Is static initialization order fiasco applicable to C?

Question

Everything I found across the internet about static initialization order fiasco was about C++, but is it true that if I initialize global variable of some type Foo like

struct Foo {
    int flag;
    pthread_key_t key;
    void *ptrs[10];
};

I can't initialize variable of type struct Foo like static struct Foo x = { 0 };? if I want to get correct code because of SIOF?

Answer 1

C does not have the static initialization order fiasco. In C89, the rule was:

All the expressions in an initializer for an object that has static storage duration or in an initializer list for an object that has aggregate or union type shall be constant expressions.

So a static variable with scalar type could only be initialized with a single constant expression. If the variable's type is an array with a scalar element type, then each initializer would need to be a constant expression, and so on. Since a constant expression can neither produce side effects, nor depend on side effects produced by any other evaluation, changing the evaluation order of constant expressions doesn't affect the result. Furthermore, the compiler can simply emit already-initialized data (i.e., evaluate those constant expressions at compile time), so when the program starts, there is no static initialization to be done.

The only non-constant expressions that can be evaluated before main are ones that are invoked from the C runtime. That's why the FILE objects that are pointed to by stdin, stdout, and stderr are already available for use by the first statement of main, for example. Standard C doesn't allow users to register their own startup code to be run before main—although GCC does provide an extension called __constructor__ (presumably named after the C++ feature) that you can use to recreate the static initialization order fiasco in C if you so desire.

Stroustrup wrote in The Design and Evolution of C++ that his aim was to make user-defined types usable wherever built-in types were. That meant that C++ had to allow global variables of class type, which means that their constructors would get called during program startup. Because early C++ didn't have constexpr functions, such constructor calls could never be constant expressions. And so, the static initialization order fiasco was born.

During the C++ standardization process, the question of the order in which to perform static initialization was a controversial topic. I think most people would agree that the ideal situation would be for every static variable to be initialized prior to its use. Unfortunately, that requires linker technology that didn't exist in those days (and probably still doesn't?). The initialization of a static variable can involve function calls, and those functions may be defined in another TU, which means you would need to perform whole-program analysis in order to successfully topologically sort the static variables in dependency order. It's worth noting that even if C++ could have been designed this way, it still wouldn't have completely prevented initialization order issues. Imagine if you had some library where a precondition of the use function was that the init function had been called at some point in the past.
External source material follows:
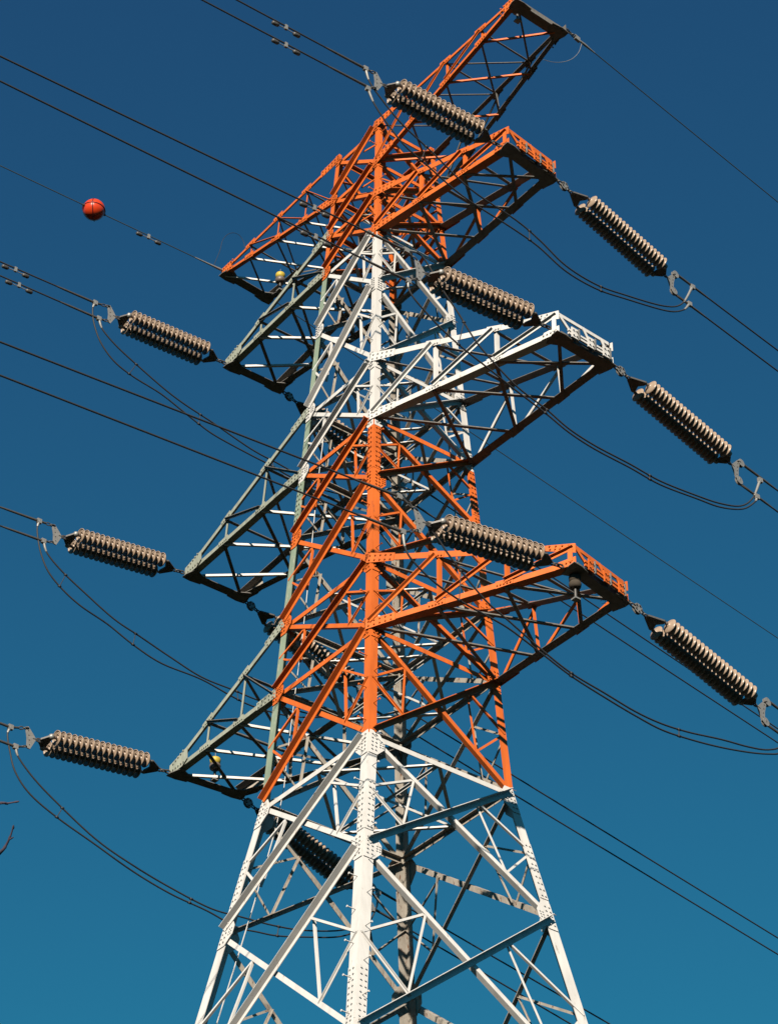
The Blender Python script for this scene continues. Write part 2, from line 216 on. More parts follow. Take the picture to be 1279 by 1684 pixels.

Then, if you have one static variable whose initializer calls init and another whose initializer calls use, then there's an order dependency that the compiler can't see.

Ultimately, the limited initialization order guarantees that we got in C++98 were the best that we could get under the circumstances. With the benefit of unlimited hindsight, perhaps one could have protested that the standard wouldn't be complete without constexpr functions (and that static variables should be required to only have constant initialization).

Answer 2

The issue with initialization in C++ is that executable code is allowed to run before the main function, so it's not always clear in which order such code will run. This is necessary in C++ due to constructors for static objects.

C on the other hand does not allow code to be run outside of a function. Initializers for static objects must be constant expressions which can be calculated at compile time.

This means that an initializer such as static struct Foo x = { 0 }; is perfectly fine in C.

Answer 3

For objects with static (and thread) storage duration, C only states that they are initialized at some point before main() is called. C only allows them to be initialized to constant expressions. Whereas in C++, objects can have constructors and can be initialized to the result of a function.

If we peek "underneath the hood" of the "C runtime" (CRT) code that runs before main() is called, as far as variables go it will only initialize .data and .bss. From there it is ready to go. The equivalent C++ runtime is not that trivial, because it also launches constructor calls etc. Since no particular order is specified neither by the C++ standard nor the programmer, the CRT will just call them in some subjective order of appearance. If there are initialization order dependencies between objects at that point, everything will soon come crashing down.

C++ has also added additional complexity by defining static initialization as everything fitting into two sub-categories: constant initialization and zero-initialization. And then names everything else dynamic initialization (not to be confused with dynamic allocation). Dynamic initialization in turn comes with concepts of order of appearance, sequencing and so on.

Answer 4

In the context of how you want to zero-initialize your structure, there is no issue.

However, in the general case, the problem may occur in C code when opening .so libraries, AKA shared libraries. This is because shared libraries may include a .init code section that gets run when the library is loaded.

So, you have to imagine two shared libraries that refer to each other's data structures within their initialization routines.

Admittedly, this is outside the scope of the C language. However, it is relevant in the context of a linker when dealing with shared libraries.